Instructions for the task: Quote all lines below exactly. Images stay out.

Data segment:
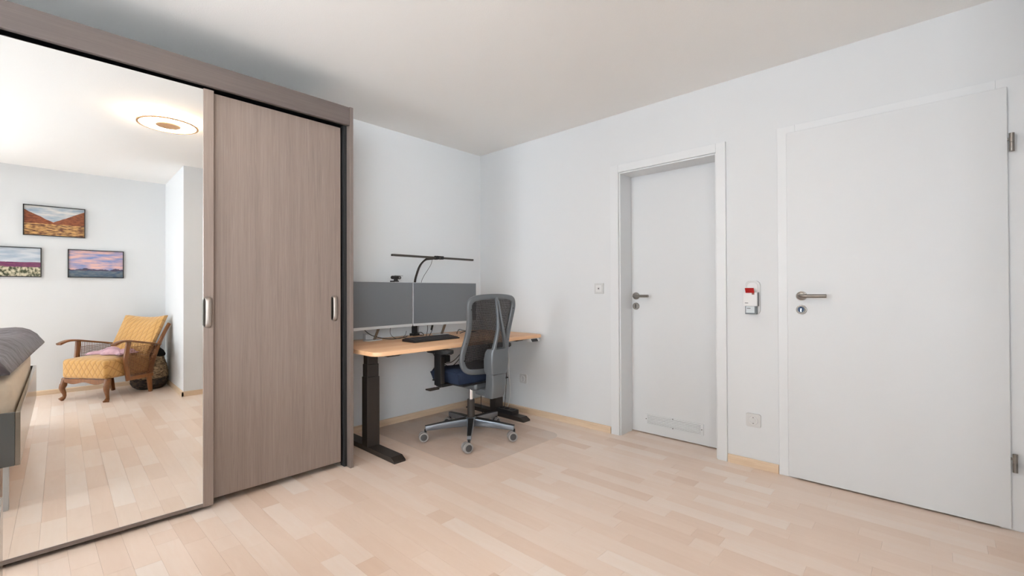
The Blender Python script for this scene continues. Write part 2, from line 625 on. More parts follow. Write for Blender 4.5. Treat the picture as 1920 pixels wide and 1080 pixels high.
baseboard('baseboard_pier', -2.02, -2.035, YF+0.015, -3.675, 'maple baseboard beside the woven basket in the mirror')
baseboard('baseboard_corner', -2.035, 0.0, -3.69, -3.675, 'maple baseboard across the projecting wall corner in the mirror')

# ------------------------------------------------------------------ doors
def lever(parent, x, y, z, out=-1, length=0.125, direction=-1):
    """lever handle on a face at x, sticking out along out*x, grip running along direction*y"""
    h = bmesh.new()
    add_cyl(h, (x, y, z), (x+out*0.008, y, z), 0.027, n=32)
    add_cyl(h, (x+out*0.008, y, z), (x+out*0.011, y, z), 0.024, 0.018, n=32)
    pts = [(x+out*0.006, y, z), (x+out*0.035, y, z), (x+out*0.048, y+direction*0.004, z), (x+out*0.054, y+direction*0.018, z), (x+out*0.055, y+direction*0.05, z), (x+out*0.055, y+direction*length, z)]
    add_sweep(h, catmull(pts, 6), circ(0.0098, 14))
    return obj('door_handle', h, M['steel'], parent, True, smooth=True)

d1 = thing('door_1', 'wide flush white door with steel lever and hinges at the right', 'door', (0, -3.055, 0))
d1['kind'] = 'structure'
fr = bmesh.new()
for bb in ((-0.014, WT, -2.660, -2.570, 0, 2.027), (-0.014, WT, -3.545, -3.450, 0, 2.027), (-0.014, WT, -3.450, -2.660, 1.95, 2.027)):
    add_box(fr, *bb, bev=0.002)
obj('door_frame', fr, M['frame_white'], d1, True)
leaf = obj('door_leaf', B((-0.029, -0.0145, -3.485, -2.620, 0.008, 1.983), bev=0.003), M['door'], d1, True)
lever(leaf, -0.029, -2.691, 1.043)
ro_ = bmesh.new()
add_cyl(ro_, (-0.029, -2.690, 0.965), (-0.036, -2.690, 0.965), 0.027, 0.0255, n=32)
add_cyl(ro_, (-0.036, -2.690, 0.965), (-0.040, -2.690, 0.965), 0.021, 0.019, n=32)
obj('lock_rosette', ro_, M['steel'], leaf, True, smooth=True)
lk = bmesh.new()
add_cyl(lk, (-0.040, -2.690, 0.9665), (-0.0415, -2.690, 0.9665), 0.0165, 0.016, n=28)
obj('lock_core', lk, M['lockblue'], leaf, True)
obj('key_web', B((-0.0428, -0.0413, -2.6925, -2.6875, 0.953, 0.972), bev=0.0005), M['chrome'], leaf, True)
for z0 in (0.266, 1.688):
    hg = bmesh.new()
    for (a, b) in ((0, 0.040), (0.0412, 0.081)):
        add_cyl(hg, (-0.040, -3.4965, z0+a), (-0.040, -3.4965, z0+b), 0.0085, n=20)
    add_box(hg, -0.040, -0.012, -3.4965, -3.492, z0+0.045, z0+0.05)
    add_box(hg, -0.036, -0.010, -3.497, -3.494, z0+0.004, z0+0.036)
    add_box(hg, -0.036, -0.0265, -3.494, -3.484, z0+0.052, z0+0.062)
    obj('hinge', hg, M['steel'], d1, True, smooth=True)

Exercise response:
The Blender Python script for this scene continues. Write part 2, from line 625 on. More parts follow. Write for Blender 4.5. Treat the picture as 1920 pixels wide and 1080 pixels high.
baseboard('baseboard_pier', -2.02, -2.035, YF+0.015, -3.675, 'maple baseboard beside the woven basket in the mirror')
baseboard('baseboard_corner', -2.035, 0.0, -3.69, -3.675, 'maple baseboard across the projecting wall corner in the mirror')

# ------------------------------------------------------------------ doors
def lever(parent, x, y, z, out=-1, length=0.125, direction=-1):
    """lever handle on a face at x, sticking out along out*x, grip running along direction*y"""
    h = bmesh.new()
    add_cyl(h, (x, y, z), (x+out*0.008, y, z), 0.027, n=32)
    add_cyl(h, (x+out*0.008, y, z), (x+out*0.011, y, z), 0.024, 0.018, n=32)
    pts = [(x+out*0.006, y, z), (x+out*0.035, y, z), (x+out*0.048, y+direction*0.004, z), (x+out*0.054, y+direction*0.018, z), (x+out*0.055, y+direction*0.05, z), (x+out*0.055, y+direction*length, z)]
    add_sweep(h, catmull(pts, 6), circ(0.0098, 14))
    return obj('door_handle', h, M['steel'], parent, True, smooth=True)

d1 = thing('door_1', 'wide flush white door with steel lever and hinges at the right', 'door', (0, -3.055, 0))
d1['kind'] = 'structure'
fr = bmesh.new()
for bb in ((-0.014, WT, -2.660, -2.570, 0, 2.027), (-0.014, WT, -3.545, -3.450, 0, 2.027), (-0.014, WT, -3.450, -2.660, 1.95, 2.027)):
    add_box(fr, *bb, bev=0.002)
obj('door_frame', fr, M['frame_white'], d1, True)
leaf = obj('door_leaf', B((-0.029, -0.0145, -3.485, -2.620, 0.008, 1.983), bev=0.003), M['door'], d1, True)
lever(leaf, -0.029, -2.691, 1.043)
ro_ = bmesh.new()
add_cyl(ro_, (-0.029, -2.690, 0.965), (-0.036, -2.690, 0.965), 0.027, 0.0255, n=32)
add_cyl(ro_, (-0.036, -2.690, 0.965), (-0.040, -2.690, 0.965), 0.021, 0.019, n=32)
obj('lock_rosette', ro_, M['steel'], leaf, True, smooth=True)
lk = bmesh.new()
add_cyl(lk, (-0.040, -2.690, 0.9665), (-0.0415, -2.690, 0.9665), 0.0165, 0.016, n=28)
obj('lock_core', lk, M['lockblue'], leaf, True)
obj('key_web', B((-0.0428, -0.0413, -2.6925, -2.6875, 0.953, 0.972), bev=0.0005), M['chrome'], leaf, True)
for z0 in (0.266, 1.688):
    hg = bmesh.new()
    for (a, b) in ((0, 0.040), (0.0412, 0.081)):
        add_cyl(hg, (-0.040, -3.4965, z0+a), (-0.040, -3.4965, z0+b), 0.0085, n=20)
    add_box(hg, -0.040, -0.012, -3.4965, -3.492, z0+0.045, z0+0.05)
    add_box(hg, -0.036, -0.010, -3.497, -3.494, z0+0.004, z0+0.036)
    add_box(hg, -0.036, -0.0265, -3.494, -3.484, z0+0.052, z0+0.062)
    obj('hinge', hg, M['steel'], d1, True, smooth=True)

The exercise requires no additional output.